Devia ser estudado este leve torpor, esta breve comoção e este aperto miudinho de quem olha para a horta dos outros e pensa: "Também queria uma assim". É sério. Inveja da horta. Eu sofro desse mal. Não consigo atinar com a linha da cavadela e com o aprumo do camalhão e com a retidão das linhas terrosas e com nada. Tudo sai mais ou menos torto, mais ou menos tonto, mais ou menos trapalhão. Não há cavadela que as mãos soltem e possamos dizer: "Sim senhores, que bem cavado está este terreno!" Nada. Quem olha para o pobre esboço de horta deste ano bem poderá zangar-se com o atropelo da terra. Parece um cão ter-se espojado e escavado; melhor, parece uma, ou mais, matilhas  de cães ter-se espojado e escavado a terra, deixando este aspeto apenas encontrável num canto esquecido de Marte ou numa das crateras irregulares da Lua.
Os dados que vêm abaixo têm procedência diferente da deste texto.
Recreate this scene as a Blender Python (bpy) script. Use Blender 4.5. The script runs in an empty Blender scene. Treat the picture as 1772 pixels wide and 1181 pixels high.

Juro-vos. Não é uma horta, é um destroço. Uma loiça de refugo, uma peça de roupa desautorizada pelo controlo de qualidade, um bolo de chocolate invendível nas linhas finas de um supermercado, uma tonteria. Nasce-me a terra torta de mãos, que posso eu fazer? Invejar a horta dos outros, eis o que posso fazer. Às vezes apetece-me ir lá e rebolar-me naquelas terras de horta perfeita, desfazendo sulco a sulco aqueles altares de perfeição hortícola! Ah, fora eu cão e comandasse uma matilha! Não estragaria as plantas, nada disso, apenas a retidão das linhas, a perfeição inadmissível de uma horta esculpida como estátua da Renascença. Voltaria depois, de coração aliviado, e olharia a minha pobre horta com olhos bem mais perdulários, um outro carinho, uma raiva mais pequenina, e celebraria com ela o final da zanga. 
E agora atrevo-me a publicar um pequeno nada da horta, a imperfeição do canteiro das beringelas. De tão patusco parece bonito. Talvez seja, não sei bem.